Friday, 8 March 2013

Rant on Rising Housing Prices

If someone wants to buy a home and live in it for the next 20 years, then sure, go ahead and buy. Enjoy the low interest rates and live in your own place instead of renting. If you can survive a 10% to 15% price drop, and if you can survive a 2% interest hike, then there’s really no issue.

If someone wants to buy a house or condo as an investment and rent it out with a negative cash flow while expecting the price to go up by 4% a year, good luck to you. I agree that it is totally possible to time the real estate market and make money from it, depending when you buy. Heck if you bought in 2008 and sold now, that would be a lot of money that you’ve would made.

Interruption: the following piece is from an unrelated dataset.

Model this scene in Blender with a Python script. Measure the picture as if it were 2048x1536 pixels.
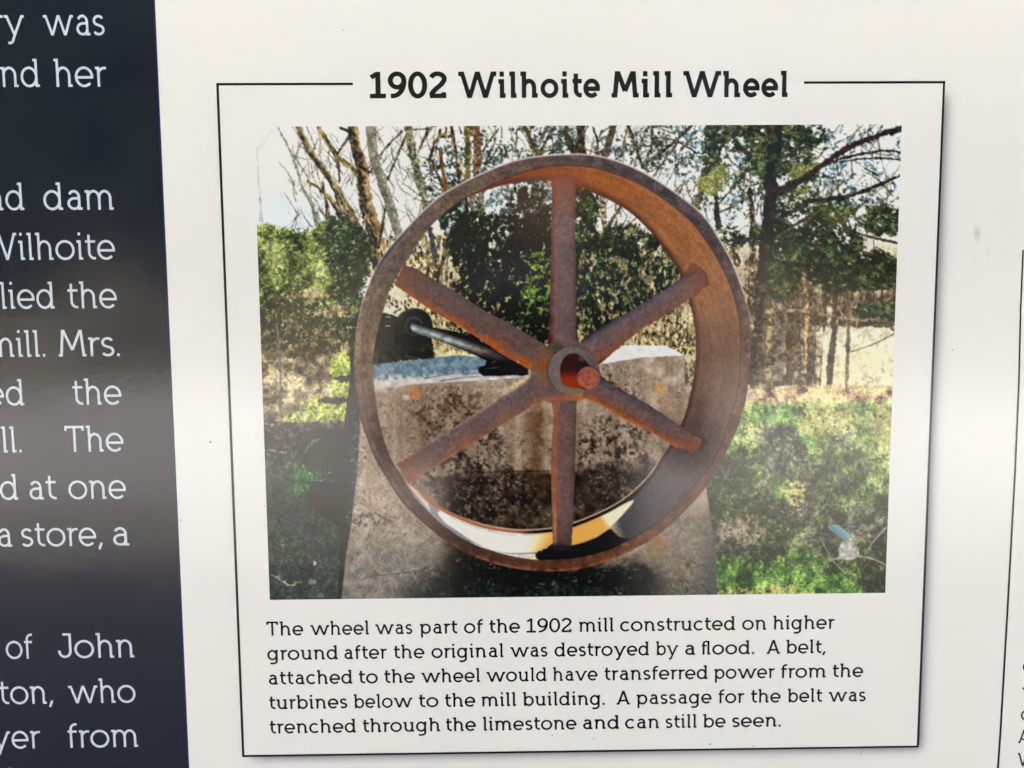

However, right now it doesn’t seem like a good time to invest in condos.

Overall, I am against prices going up! Period! The people who benefit from rising prices are real estate agents, banks, some lucky flippers and retirees who are downsizing and cashing in. Nobody else benefits. In fact, the majority of people do not benefit.

When food goes up or gas goes up in price, everyone complains. Why should we treat real estate inflation as a good thing? The majority of people buy a home to live in it, not to invest. How on earth are the younger generations supposed to afford all this pricey real estate? This is simply not sustainable.

Brad Lamb says that Toronto is becoming a world class city. It is getting Manhattanized. **ck that. Again, the majority of people are not going to benefit from that! Incomes in Toronto have risen by 8% adjusted for inflation between 2000 and 2010. Real estate prices have doubled. That doesn’t benefit Average Joe, the Torontonian. Yes, he might be able to afford a monthly payment on a tiny condo due to emergency interest rates, but one has to ask themselves: why does it take emergency interest rates to afford a place? How sustainable is that?

It doesn’t really matter how much prices fall, what matters is that people need to start viewing rising housing costs for what they really are – inflation.